Ich bin kein Hellseher. Natürlich war die Regierungsbildung schwierig, weil es bisher immer Koalitionen gab, in denen eine Partei dominierte. Dennoch hat die Koalition funktioniert, sonst wäre es nie möglich gewesen, so viele Gesetze zu verabschieden. Jetzt geht es doch nicht darum, bis zum 1. Januar 2007 durchzuhalten. Dieser Tag kommt, und wir werden im selben Land aufwachen. Über Nacht geschehen keine Wunder. Im Rahmen der EU werden die beiden ersten Jahre die schwierigsten sein.

Welche Rolle kann und will Bulgarien für den Westbalkan spielen?

Bulgarien kann nicht gedeihen, wenn hinter seinen Grenzen Instabilität und Chaos herrschen. Dieses Jahr ist für die Zukunft des Westbalkans entscheidend. Zwar haben auch wir keine magische Formel für das Kosovo, aber schon die Tatsache des Verhandlungsprozesses ist ein Wert. In seinem Zentrum stehen so wichtige Fragen wie Standards für Minderheiten sowie Dezentralisierung. Ich betone immer, dass die EU eine klare Strategie gegenüber dem Westbalkan braucht, die auch eine europäische Perspektive einschließt. Wenn nicht, wird das sehr negative Folgen auch für die EU haben. Wer will der EU ihre globale Rolle denn abnehmen, wenn sie nicht einmal zur Stabilität bei ihren näheren Nachbarn beitragen kann.

Wie stellen Sie sich Ihr Land in zehn Jahren vor?

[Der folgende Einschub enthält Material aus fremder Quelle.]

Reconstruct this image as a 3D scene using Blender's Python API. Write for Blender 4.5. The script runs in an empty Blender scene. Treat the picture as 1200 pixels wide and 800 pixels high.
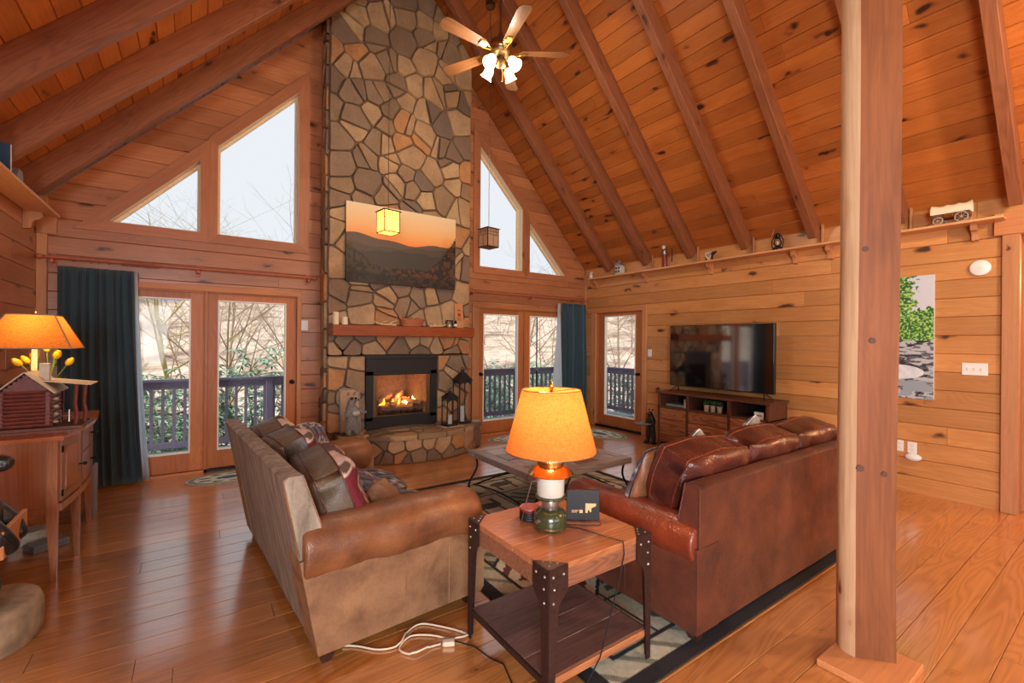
import bpy, bmesh, math, random
import numpy as np
from mathutils import Vector, Matrix, noise, Quaternion

scene = bpy.context.scene
COL = scene.collection
PI = math.pi
random.seed(7)


def S(r, g, b):
    f = lambda c: (c / 255 / 12.92) if c / 255 <= 0.04045 else ((c / 255 + 0.055) / 1.055) ** 2.4
    return (f(r), f(g), f(b), 1.0)


# ------------------------------------------------------------------ camera, world, sun, exposure
cam_data = bpy.data.cameras.new('camera')
cam = bpy.data.objects.new('camera', cam_data)
COL.objects.link(cam)
cam_data.sensor_width = 36.0
cam_data.lens = 529.7 / 1200 * 36.0
cam_data.clip_start = 0.02
cam_data.clip_end = 3000
YAW, ROLL, PIT = math.radians(35.01), math.radians(0.487), math.radians(0.043)
fw = Vector((math.sin(YAW) * math.cos(PIT), math.cos(YAW) * math.cos(PIT), math.sin(PIT)))
rt0 = Vector((math.cos(YAW), -math.sin(YAW), 0))
up0 = rt0.cross(fw)
rt = rt0 * math.cos(ROLL) + up0 * math.sin(ROLL)
up = up0 * math.cos(ROLL) - rt0 * math.sin(ROLL)
mw = Matrix((rt, up, -fw)).transposed().to_4x4()
mw.translation = Vector((0, 0, 1.5))
cam.matrix_world = mw
scene.camera = cam

scene.view_settings.view_transform = 'Standard'
scene.view_settings.look = 'None'
scene.view_settings.gamma = 1.0
scene.view_settings.use_curve_mapping = False
scene.view_settings.exposure = 0.08
scene.cycles.use_denoising = True
scene.cycles.max_bounces = 7
scene.cycles.diffuse_bounces = 4
scene.cycles.glossy_bounces = 3
scene.cycles.transmission_bounces = 4
scene.cycles.transparent_max_bounces = 10
scene.cycles.sample_clamp_indirect = 4.0
scene.cycles.caustics_reflective = False
scene.cycles.caustics_refractive = False

world = bpy.data.worlds.new('overcast_sky')
scene.world = world
world.use_nodes = True
wn = world.node_tree
wn.nodes['Background'].inputs[0].default_value = (0.92, 0.95, 1.0, 1)
wn.nodes['Background'].inputs[1].default_value = 0.92


def light(name, kind, loc, energy, color, size=0.1, rot=None, sy=None, target=None, spot=None):
    d = bpy.data.lights.new(name, kind)
    d.energy = energy
    d.color = color
    if kind == 'AREA':
        d.shape = 'RECTANGLE'
        d.size = size
        d.size_y = sy or size
    elif kind == 'SUN':
        d.angle = size
    else:
        d.shadow_soft_size = size
    if spot:
        d.spot_size = spot
        d.spot_blend = 0.8
    o = bpy.data.objects.new(name, d)
    COL.objects.link(o)
    o.location = loc
    if target:
        o.rotation_euler = (Vector(target) - Vector(loc)).to_track_quat('-Z', 'Y').to_euler()
    if rot:
        o.rotation_euler = rot
    return o


light('sun', 'SUN', (-30, -7, 22), 4.6, (1.0, 0.92, 0.84), size=math.radians(1.0), target=(0, 0.5, 1))
# unseen cool area lights added behind the camera to fill the room
light('added_fill_rear', 'AREA', (1.9, -3.85, 1.7), 45, (0.92, 0.96, 1.0), 3.2, sy=1.4, target=(2.2, 2.0, 1.4))
light('added_fill_left_rear', 'AREA', (-1.33, -2.0, 1.6), 330, (0.84, 0.92, 1.0), 1.9, sy=1.5, target=(2.2, 2.2, 0.6))
# unseen warm lamps added behind the camera as fill, then the hall lamp
for lx, ly, le in ((0.0, -1.9, 12), (2.2, -2.0, 35), (4.4, -0.9, 150)):
    light('added_rear_lamp', 'POINT', (lx, ly, 3.1), le * 1.2, (1.0, 0.77, 0.52), 0.12)
light('hall_lamp', 'POINT', (7.1, -0.1, 2.2), 100, (1.0, 0.60, 0.28), 0.08)


# ------------------------------------------------------------------ node helper
class G:
    def __init__(s, name):
        s.m = bpy.data.materials.new(name)
        s.m.use_nodes = True
        s.nt = s.m.node_tree
        s.nt.nodes.clear()
        s.out = s.nt.nodes.new('ShaderNodeOutputMaterial')

    def n(s, t, ins=None, **props):
        nd = s.nt.nodes.new('ShaderNode' + t)
        for k, v in props.items():
            setattr(nd, k, v)
        for k, v in (ins or {}).items():
            if isinstance(v, bpy.types.NodeSocket):
                s.nt.links.new(v, nd.inputs[k])
            else:
                nd.inputs[k].default_value = v
        return nd

    def obj(s, rnd=True):
        tc = s.n('TexCoord').outputs['Object']
        if rnd:
            oi = s.n('ObjectInfo').outputs['Random']
            r = s.math('MULTIPLY', oi, 61.0)
            c = s.n('CombineXYZ', {0: r, 1: s.math('MULTIPLY', oi, 23.0), 2: s.math('MULTIPLY', oi, 41.0)}).outputs[0]
            return s.n('VectorMath', {0: tc, 1: c}, operation='ADD').outputs[0]
        return tc

    def scale(s, v, sc):
        return s.n('VectorMath', {0: v, 1: sc}, operation='MULTIPLY').outputs[0]

    def noise(s, v, scale=5.0, detail=3.0, rough=0.55, dist=0.0, col=False):
        nd = s.n('TexNoise', {'Vector': v, 'Scale': scale, 'Detail': detail, 'Roughness': rough, 'Distortion': dist})
        return nd.outputs[1 if col else 0]

    def vor(s, v, scale=5.0, feature='F1', out='Distance', rnd=1.0):
        return s.n('TexVoronoi', {'Vector': v, 'Scale': scale, 'Randomness': rnd}, feature=feature).outputs[out]

    def math(s, op, a, b=0.0, clamp=False):
        nd = s.n('Math', operation=op, use_clamp=clamp)
        for i, v in enumerate((a, b)):
            if isinstance(v, bpy.types.NodeSocket):
                s.nt.links.new(v, nd.inputs[i])
            else:
                nd.inputs[i].default_value = v
        return nd.outputs[0]

    def rng(s, v, a, b, c=0.0, d=1.0):
        return s.n('MapRange', {0: v, 1: a, 2: b, 3: c, 4: d}).outputs[0]

    def ramp(s, f, stops):
        nd = s.n('ValToRGB', {0: f})
        e = nd.color_ramp.elements
        while len(e) > 1:
            e.remove(e[-1])
        e[0].position, e[0].color = stops[0]
        for p, c in stops[1:]:
            x = e.new(p)
            x.color = c
        return nd.outputs[0]

    def mix(s, f, a, b, mode='MIX'):
        nd = s.n('Mix', data_type='RGBA', blend_type=mode)
        for i, v in ((0, f), (6, a), (7, b)):
            if isinstance(v, bpy.types.NodeSocket):
                s.nt.links.new(v, nd.inputs[i])
            else:
                nd.inputs[i].default_value = v
        return nd.outputs[2]

    def bump(s, h, strength=0.3, dist=0.01):
        return s.n('Bump', {'Height': h, 'Strength': strength, 'Distance': dist}).outputs[0]

    def bsdf(s, color, rough=0.5, metal=0.0, normal=None, **kw):
        ins = {'Base Color': color, 'Roughness': rough, 'Metallic': metal}
        if normal is not None:
            ins['Normal'] = normal
        names = {'coat': 'Coat Weight', 'coatr': 'Coat Roughness', 'coati': 'Coat IOR', 'spec': 'Specular IOR Level', 'sheen': 'Sheen Weight',
                 'emit': 'Emission Color', 'estr': 'Emission Strength', 'trans': 'Transmission Weight', 'alpha': 'Alpha', 'ior': 'IOR'}
        for k, v in kw.items():
            ins[names[k]] = v
        b = s.n('BsdfPrincipled', ins)
        s.nt.links.new(b.outputs[0], s.out.inputs[0])
        return s.m

    def surf(s, sh):
        s.nt.links.new(sh, s.out.inputs[0])
        return s.m


def plain(name, col, rough=0.5, metal=0.0, var=0.0, bump=0.0, scale=30.0, **kw):
    g = G(name)
    v = g.obj()
    c = col
    f = g.noise(v, scale, 3)
    if var:
        dark = tuple(x * (1 - var) for x in col[:3]) + (1,)
        lite = tuple(min(1, x * (1 + var)) for x in col[:3]) + (1,)
        c = g.ramp(f, [(0.3, dark), (0.7, lite)])
    nrm = g.bump(f, bump, 0.004) if bump else None
    return g.bsdf(c, rough, metal, nrm, **kw)


def wood(name, light_c, dark_c, knot_c=None, axis='X', rough=0.42, grain=1.0, knots=1.0, coat=0.0, rings=0.5, var=0.22, coatr=0.1, coati=1.5):
    g = G(name)
    v = g.obj()
    if axis == 'Y':
        v = g.n('Mapping', {'Vector': v, 'Rotation': (0, 0, PI / 2)}).outputs[0]
    if axis == 'Z':
        v = g.n('Mapping', {'Vector': v, 'Rotation': (0, PI / 2, 0)}).outputs[0]
    # fine grain + wide cathedral figure + soft blotches
    g1 = g.noise(g.scale(v, (1.2 * grain, 26 * grain, 26 * grain)), 2.0, 4, 0.6)
    low = g.noise(g.scale(v, (0.5 * grain, 5.0 * grain, 5.0 * grain)), 1.2, 2, 0.5, 0.5)
    ring = g.math('SINE', g.math('MULTIPLY', low, 120.0))
    ring = g.math('POWER', g.rng(ring, -1, 1), 0.6)
    blotch = g.noise(g.scale(v, (0.8, 2.0, 2.0)), 1.3, 2)
    f = g.math('ADD', g.math('MULTIPLY', g1, 1.0 - rings), g.math('MULTIPLY', ring, rings))
    f = g.math('ADD', g.math('MULTIPLY', f, 0.7), g.math('MULTIPLY', blotch, 0.4), True)
    c = g.ramp(f, [(0.2, dark_c), (0.75, light_c)])
    oi = g.n('ObjectInfo').outputs['Random']
    tone = g.rng(oi, 0, 1, 1 - var, 1 + var * 0.6)
    tc = g.n('CombineXYZ', {0: tone, 1: tone, 2: tone}).outputs[0]
    c = g.mix(1.0, c, tc, 'MULTIPLY')
    h = g1
    if knots:
        kv = g.scale(v, (2.0, 5.2, 5.2))
        wob = g.noise(v, 9.0, 1, col=True)
        kv = g.n('VectorMath', {0: kv, 1: g.scale(wob, (0.35, 0.35, 0.35))}, operation='ADD').outputs[0]
        d = g.vor(kv, 1.0)
        core = g.rng(d, 0.07 * knots, 0.15 * knots, 1.0, 0.0)
        halo = g.rng(d, 0.12, 0.42 * knots, 0.45, 0.0)
        kc = knot_c or S(70, 35, 18)
        c = g.mix(halo, c, dark_c)
        c = g.mix(core, c, kc)
        h = g.math('SUBTRACT', g1, core)
    nrm = g.bump(h, 0.25, 0.003)
    return g.bsdf(c, rough, 0, nrm, coat=coat, coatr=coatr, coati=coati, spec=0.35)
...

Jetzt sieht Bulgarien viel besser aus als vor zehn Jahren. Das ist auch ein Ergebnis des europäischen Integrationsprozesses. Ich sehe, wie sich das Denken meiner Generation verändert hat. Wir als Bulgaren sind selbstbewusst geworden und wissen, dass wir nicht dümmer oder weniger zivilisiert sind als andere europäische Nationen.